Adrian Noble’s production of The Tempest, first seen at 2011’s San Diego Shakespeare Festival, is one of the most accessible and heart-warming interpretations to come to the modern stage.

Accepted asShakespeare’s last work, it shows usurped Duke Prospero and daughter MIranda living on a magical island with spirits and monsters. Twelve years on, Prospero creates a tempest that shipwrecks his usurping brother and the King’s retinue onto the island, allowing him to rebalance the books and marry his daughter to the King’s son. By the end, forgiveness and harmony are the order of the day.

Perhaps nodding to speculation that Shakespeare originally planned a musical, there are several big “numbers” here – songs familiar and new. Like other elements of the production, [Shaun Davey’s score is filmic, the music a character in its own right.
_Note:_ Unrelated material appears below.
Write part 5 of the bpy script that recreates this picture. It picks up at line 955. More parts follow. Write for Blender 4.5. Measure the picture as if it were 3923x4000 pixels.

Tim Pigott-Smith is a kindly, sympathetic Prospero: a gentle (rather than jealous) god, and loving father, majestic and enjoyable. Iris Roberts claims Miranda for her own – no whimsy here; rather a woman free of courtly nicety, honest, fair and, it feels, true to Shakespeare’s intention. Comic duo Trinculo and Stephano are beautifully pitched: Geoffrey Freshwater’s Stephano is spot-on as the butler-cum-god and Mark Hadfield as Trinculo is a master of the comic tightrope, himself usurped in friendship and status by Matt Ryan’s Caliban.

Ralph Funicello’s set and Alan Burrett’s lighting combine with the soundscape to lull you into a dream-like glow, a blue hue of synaptic magic, where spirits will play and whence – ultimately – humans must go.

This is a show for the whole family, with no dark corners, but plenty of humanity.